Mathematical Modelling of 1,6-Hexanediol Diacrylate Photopolymerization with Spatial Gradients and Film Shrinkage

Abstract

Two dynamic models are proposed for the photopolymerization of 1,6-hexanediol diacrylate (HDDA) with bifunctional initiator bis-acylphosphine oxide (BAPO) in the presence of oxygen. The first accounts for spatial variations due to monomer and oxygen diffusion, while the second addresses spatial variations and film shrinkage. These partial-differential-equation (PDE) models predict overall vinyl-group conversion as well as time- and spatially-varying concentrations of monomer, initiator, oxygen, pendant vinyl groups and seven types of radicals.

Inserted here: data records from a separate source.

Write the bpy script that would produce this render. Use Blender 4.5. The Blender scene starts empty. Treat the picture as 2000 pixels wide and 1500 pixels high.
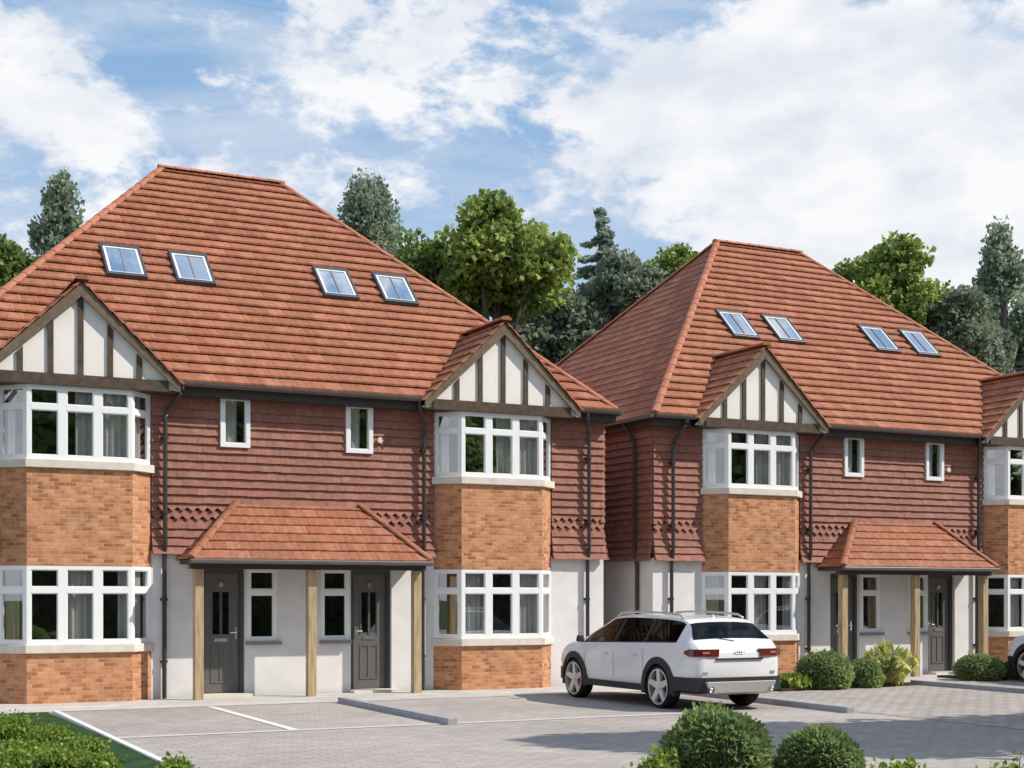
import bpy, math, random
import numpy as np
from mathutils import Vector, Matrix
random.seed(7); RNG = np.random.default_rng(7)
scene = bpy.context.scene
COL = scene.collection
R = math.radians

# ------------------------------------------------------------------ camera figures (metres)
FPX, THETA, VH, CX, EYE = 2843.0, R(63.1), 1164.5, 1001.4, 1.65
FWD = Vector((math.cos(THETA), math.sin(THETA), 0)); RGT = Vector((math.sin(THETA), -math.cos(THETA), 0))
def spot(u, d):            # a place on the ground d metres away along the line of sight
    p = FWD*d + RGT*((u-CX)/FPX*d); return (p.x, p.y)
def hgt(v, d): return EYE - (v-VH)/FPX*d

# ------------------------------------------------------------------ materials
def new_mat(name):
    m = bpy.data.materials.new(name); m.use_nodes = True
    nt = m.node_tree; nt.nodes.clear()
    out = nt.nodes.new('ShaderNodeOutputMaterial')
    return m, nt, out
def N(nt, t, **kw):
    n = nt.nodes.new(t)
    for k, v in kw.items():
        if k.startswith('i_'): n.inputs[k[2:].replace('_', ' ')].default_value = v
        else: setattr(n, k, v)
    return n
def L(nt, a, b): nt.links.new(a, b)
def ramp(nt, stops):
    r = nt.nodes.new('ShaderNodeValToRGB'); el = r.color_ramp.elements
    while len(el) < len(stops): el.new(0.5)
    for e, (p, c) in zip(el, stops): e.position = p; e.color = (*c, 1)
    return r
def mix(nt, a, b, fac, mode='MIX'):
    n = nt.nodes.new('ShaderNodeMix'); n.data_type = 'RGBA'; n.blend_type = mode
    for sock, val in ((n.inputs[0], fac), (n.inputs[6], a), (n.inputs[7], b)):
        if isinstance(val, (int, float)): sock.default_value = val
        elif isinstance(val, tuple): sock.default_value = (*val, 1)
        else: L(nt, val, sock)
    return n.outputs[2]
def plain(name, col, rough=.6, spec=.4, metal=0, var=.12, nscale=6, bump=0, bscale=40, coat=0, stretch=None):
    m, nt, out = new_mat(name)
    b = N(nt, 'ShaderNodeBsdfPrincipled'); b.inputs['Roughness'].default_value = rough
    b.inputs['Specular IOR Level'].default_value = spec; b.inputs['Metallic'].default_value = metal
    b.inputs['Coat Weight'].default_value = coat; b.inputs['Coat Roughness'].default_value = .04
    tc = N(nt, 'ShaderNodeTexCoord'); nz = N(nt, 'ShaderNodeTexNoise', i_Scale=nscale, i_Detail=6.0)
    if stretch:
        mpg = N(nt, 'ShaderNodeMapping'); mpg.inputs['Scale'].default_value = stretch; L(nt, tc.outputs['Object'], mpg.inputs['Vector']); L(nt, mpg.outputs[0], nz.inputs['Vector'])
    else: L(nt, tc.outputs['Object'], nz.inputs['Vector'])
    lo = tuple(c*(1-var) for c in col); hi = tuple(min(1, c*(1+var)) for c in col)
    rp = ramp(nt, [(.3, lo), (.7, hi)]); L(nt, nz.outputs['Fac'], rp.inputs['Fac'])
    L(nt, rp.outputs['Color'], b.inputs['Base Color'])
    if bump:
        n2 = N(nt, 'ShaderNodeTexNoise', i_Scale=bscale, i_Detail=4.0); L(nt, tc.outputs['Object'], n2.inputs['Vector'])
        bp = N(nt, 'ShaderNodeBump', i_Strength=bump, i_Distance=.01); L(nt, n2.outputs['Fac'], bp.inputs['Height'])
        L(nt, bp.outputs['Normal'], b.inputs['Normal'])
    L(nt, b.outputs['BSDF'], out.inputs['Surface'])
    return m
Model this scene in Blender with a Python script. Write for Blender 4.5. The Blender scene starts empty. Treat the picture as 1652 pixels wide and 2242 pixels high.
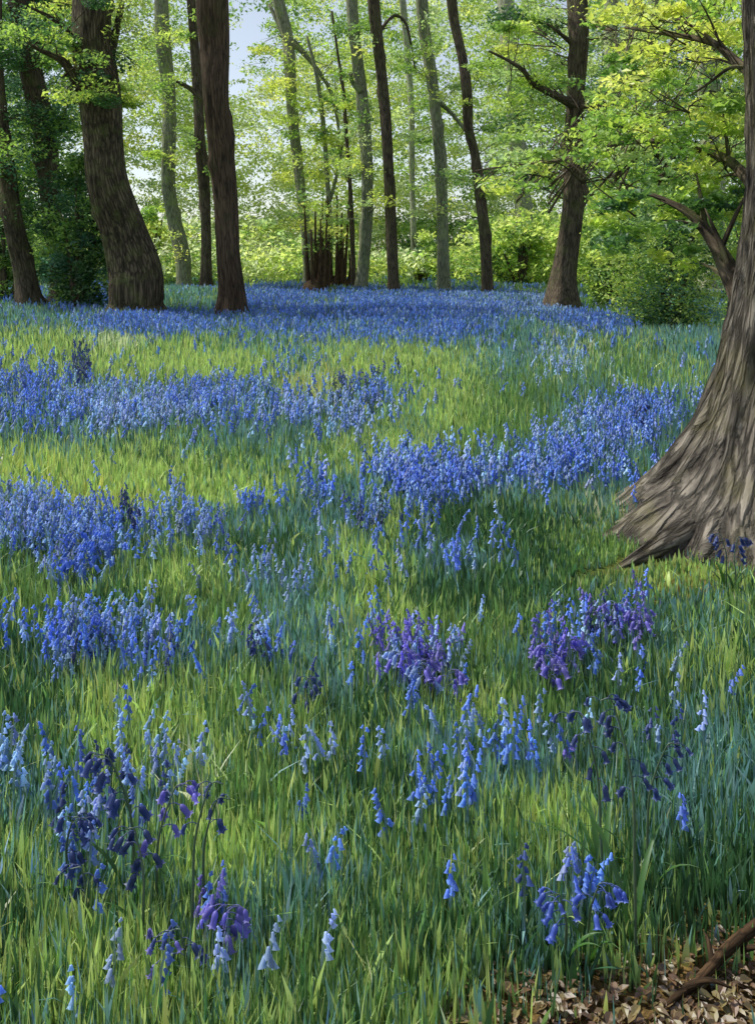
import bpy, math, random
import numpy as np
from math import radians, sin, cos, pi

rng = np.random.default_rng(11)
random.seed(5)
sc = bpy.context.scene
COL = bpy.context.collection

# ------------------------------------------------------------------ survey units
# positions were measured on a 1652 x 2241 sheet; eye 1.5 m above the ground, horizon on row 545
F, CX, HY, EYE = 1941.0, 826.0, 545.0, 1.5

def P(x, y, d):                       # measured bearing + distance -> point in metres
    return np.array(((x - CX) / F * d, d, EYE + (HY - y) / F * d))

def gz(x, y):                         # gentle lie of the land
    x = np.asarray(x, float); y = np.asarray(y, float)
    a = np.clip((y - 5.0) / 8.0, 0, 1)
    return a * (0.07 * np.sin(x * 0.45 + 1.0) * np.cos(y * 0.33) + 0.05 * np.sin(x * 0.9 + y * 0.7)) \
        + 0.015 * np.sin(x * 2.3 + 0.4) * np.sin(y * 1.9)

def dist(y):                          # distance of a ground point seen on row y
    return F * EYE / (y - HY)

def lin(c):
    c = np.asarray(c, float) / 255.0
    return np.where(c <= 0.04045, c / 12.92, ((c + 0.055) / 1.055) ** 2.4)

# ------------------------------------------------------------------ object helpers
def tag(o, label=None, cat=None, group=None, kind=None):
    if label: o['label'] = label
    if cat: o['category'] = cat
    if group: o['group'] = group
    if kind: o['kind'] = kind
    return o

def empty(name, loc, label, cat, group=None):
    o = bpy.data.objects.new(name, None)
    o.empty_display_size = 0.1
    COL.objects.link(o)
    o.location = loc
    return tag(o, label, cat, group)

class MB:
    def __init__(self):
        self.v, self.q, self.t, self.c, self.b, self.n = [], [], [], [], [], 0
    def add(self, v, quads=None, tris=None, c=None, b=None):
        v = np.asarray(v, float).reshape(-1, 3)
        if quads is not None and len(quads): self.q.append(np.asarray(quads, int).reshape(-1, 4) + self.n)
        if tris is not None and len(tris): self.t.append(np.asarray(tris, int).reshape(-1, 3) + self.n)
        self.v.append(v)
        if c is None: c = (0.5, 0.5, 0.5)
        c = np.asarray(c, float)
        self.c.append(np.broadcast_to(c, (len(v), 3)) if c.ndim == 1 else c)
        self.b.append(v * 0 if b is None else b)
        self.n += len(v)
    def build(self, name, mat, parent=None, smooth=True, bark=False):
        v = np.concatenate(self.v)
        if parent is not None: v = v - np.array(parent.location)
        q = np.concatenate(self.q) if self.q else np.zeros((0, 4), int)
        t = np.concatenate(self.t) if self.t else np.zeros((0, 3), int)
        me = bpy.data.meshes.new(name)
        me.vertices.add(len(v)); me.vertices.foreach_set('co', v.astype(np.float32).ravel())
        idx = np.concatenate((q.ravel(), t.ravel())).astype(np.int32)
        me.loops.add(len(idx)); me.loops.foreach_set('vertex_index', idx)
        ls = np.concatenate((np.arange(len(q)) * 4, len(q) * 4 + np.arange(len(t)) * 3)).astype(np.int32)
        me.polygons.add(len(ls)); me.polygons.foreach_set('loop_start', ls)
        me.update(calc_edges=True)
        me.polygons.foreach_set('use_smooth', np.full(len(ls), smooth))
        a = me.color_attributes.new('Col', 'FLOAT_COLOR', 'POINT')
        cc = np.ones((len(v), 4), np.float32); cc[:, :3] = np.clip(np.concatenate(self.c), 0, 1)
        a.data.foreach_set('color', cc.ravel())
        if bark:
            a = me.attributes.new('bark', 'FLOAT_VECTOR', 'POINT')
            a.data.foreach_set('vector', np.concatenate(self.b).astype(np.float32).ravel())
        me.materials.append(mat)
        o = bpy.data.objects.new(name, me)
        COL.objects.link(o)
        if parent is not None: o.parent = parent
        return o

# ------------------------------------------------------------------ materials
def new_mat(name):
    m = bpy.data.materials.new(name); m.use_nodes = True
    nt = m.node_tree; nt.nodes.clear()
    return m, nt, nt.nodes.new('ShaderNodeOutputMaterial')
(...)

Measured diffusion coefficients for monomer, oxygen and initiator, provided by Canon Production Printing, are used in the models. Parameter estimation is performed using overall vinyl-group conversion data from Canon Production Printing, which were obtained using Fourier Transform Infrared (FTIR) spectroscopy for a range of operating conditions of film thicknesses (8-17 μm), BAPO levels (1-4 wt%) and light intensities (200-6000 W/m^2). The first model, which accounts for spatial variations but ignores shrinkage, gives reliable predictions for runs with high BAPO levels (4 wt%) and light intensities (≥5000 W/m^2). Model predictions are not accurate for runs conducted using low BAPO levels (1 wt%), indicating that some model parameters may be inaccurate. As predicted by the second model, shrinkage has a noticeable influence on the model predictions, where a ~9% discrepancy is observed between predictions of overall vinyl-group conversions obtained from the models with and without shrinkage. Prediction discrepancies are larger for simulated experiments involving thin films (8 μm) or low light intensities (1200 W/m^2). In future, it will be important to re-estimate the kinetic parameters, using the shrinkage model, so that accurate model predictions can be obtained over a wide range of operating conditions.